Start Collected data

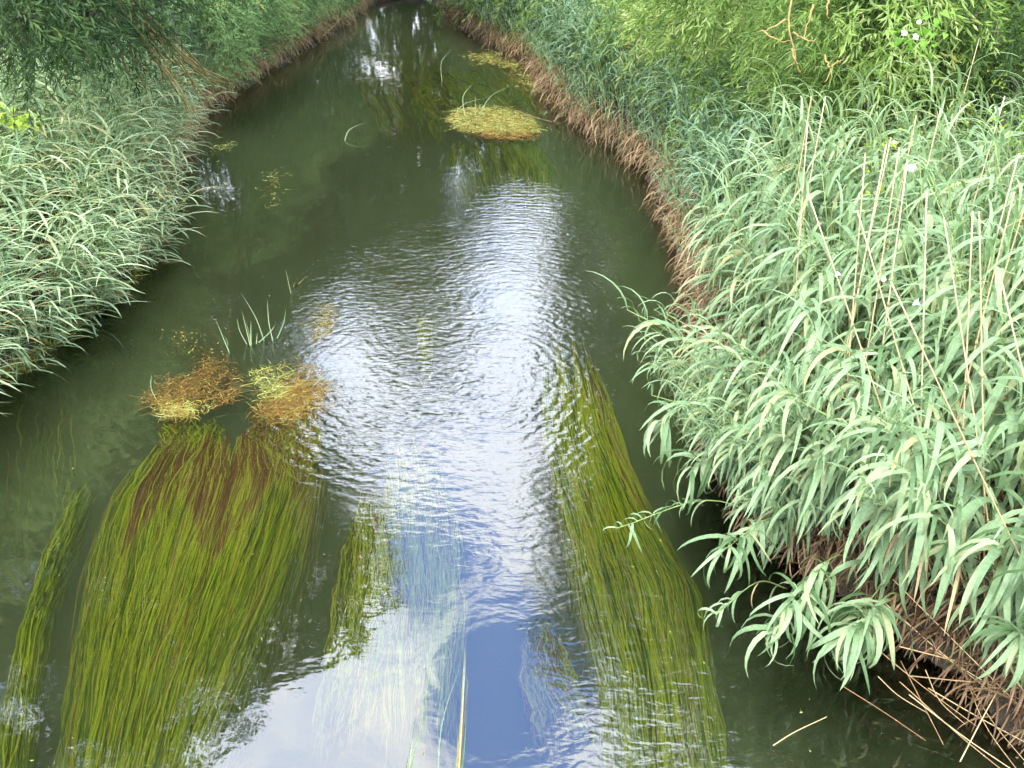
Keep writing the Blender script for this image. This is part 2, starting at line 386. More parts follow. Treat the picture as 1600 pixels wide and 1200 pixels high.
def crown(acc, blobs, per, tlen, nleaf, L, W, tmean=.45, droop=.9, shell=.5, holes=(), spread=.55):
    for (c, r) in blobs:
        n = int(per*r*r)
        p, v = ball(n, np.asarray(c), r, shell)
        clump = .24*np.sin(p[:, 0]*2.3+p[:, 2]*1.7)*np.sin(p[:, 1]*2.1+1)
        keep = p[:, 2] > .25
        for (hc, hr) in holes:                         # open gaps through the canopy
            rel = p-np.array([0, 0, -CAM_H]); hd = np.asarray(hc)-np.array([0, 0, -CAM_H]); hl = np.linalg.norm(hd); hd = hd/hl
            along = rel@hd; perp = np.linalg.norm(rel-along[:, None]*hd, axis=1)
            keep &= perp > hr*along/hl*(.8+.4*rng.uniform(size=n))
        p, v, clump = p[keep], v[keep], clump[keep]
        if len(p) == 0: continue
        o = v*np.array([1, 1, .35])+rng.normal(size=p.shape)*.35
        acc.add(*[a if i != 1 else None for i, a in enumerate(())]) if False else None
        V, T, ti = sprays(p, o, tlen, nleaf, L, W, np.clip(tmean+clump+rng.normal(size=len(p))*.1, 0, 1), droop, spread)
        acc.add(V, None, T, np.clip(ti, 0, 1))

def tree(name, label, cat, base, blobs, mat, per=60, tlen=.6, nleaf=10, L=.2, W=.05, tmean=.45, trunk_r=.2, lean=(0, 0), holes=(), group=None, bark=None, shell=.5, droop=.9, limbs=7):
    base = np.array([base[0], base[1], float(ground_z(np.array(base[0]), np.array(base[1])))-.05])
    root = link(name, None, loc=base); tag(root, label, cat, group)
    cs = np.array([b[0] for b in blobs]); rs = np.array([b[1] for b in blobs])
    top = cs[np.argmax(cs[:, 2])]
    mid = base*.45+top*.55; mid[:2] = base[:2]*.6+cs[:, :2].mean(0)*.4+np.array(lean)
    tp = curve([base, base*.75+mid*.25+np.array([.05, .03, 0]), mid, top], 14)
    V, Q, T = tube(tp-base, np.linspace(trunk_r, trunk_r*.15, 14), 8)
    a = Acc(); a.add(V, Q, T); link('trunk', a.mesh('trunk', bark or M_BARK, True), root)
    order = rng.permutation(len(blobs))[:limbs]
    for k in order:
        s = rng.uniform(.2, .7); p0 = tp[int(s*13)]
        c = cs[k]; m = (p0+c)/2+np.array([0, 0, .15*rs[k]])+rng.normal(size=3)*.1*rs[k]
        V, Q, T = tube(curve([p0, m, c, c+(c-m)*.1], 10)-base, np.linspace(trunk_r*.5*(1-s*.5), .012, 10), 5)
        a = Acc(); a.add(V, Q, T); link('branch', a.mesh('branch', bark or M_BARK, True), root)
    a = Acc(); crown(a, [(np.array(c)-base, r) for c, r in blobs] if False else blobs, per, tlen, nleaf, L, W, tmean, droop, shell, holes)
    me = a.mesh('crown', mat)
    co = np.empty(len(me.vertices)*3, dtype=np.float32); me.vertices.foreach_get('co', co)
    me.vertices.foreach_set('co', (co.reshape(-1, 3)-base.astype(np.float32)).ravel()); me.update()
    tag(link('crown', me, root), kind='stuff')
    return root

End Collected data

Leave out the pictures and restate, word for word, the lines from the top of the data through the line containing "acc.add(V, None, T, np.clip(ti, 0, 1))", both included.

Keep writing the Blender script for this image. This is part 2, starting at line 386. More parts follow. Treat the picture as 1600 pixels wide and 1200 pixels high.
def crown(acc, blobs, per, tlen, nleaf, L, W, tmean=.45, droop=.9, shell=.5, holes=(), spread=.55):
    for (c, r) in blobs:
        n = int(per*r*r)
        p, v = ball(n, np.asarray(c), r, shell)
        clump = .24*np.sin(p[:, 0]*2.3+p[:, 2]*1.7)*np.sin(p[:, 1]*2.1+1)
        keep = p[:, 2] > .25
        for (hc, hr) in holes:                         # open gaps through the canopy
            rel = p-np.array([0, 0, -CAM_H]); hd = np.asarray(hc)-np.array([0, 0, -CAM_H]); hl = np.linalg.norm(hd); hd = hd/hl
            along = rel@hd; perp = np.linalg.norm(rel-along[:, None]*hd, axis=1)
            keep &= perp > hr*along/hl*(.8+.4*rng.uniform(size=n))
        p, v, clump = p[keep], v[keep], clump[keep]
        if len(p) == 0: continue
        o = v*np.array([1, 1, .35])+rng.normal(size=p.shape)*.35
        acc.add(*[a if i != 1 else None for i, a in enumerate(())]) if False else None
        V, T, ti = sprays(p, o, tlen, nleaf, L, W, np.clip(tmean+clump+rng.normal(size=len(p))*.1, 0, 1), droop, spread)
        acc.add(V, None, T, np.clip(ti, 0, 1))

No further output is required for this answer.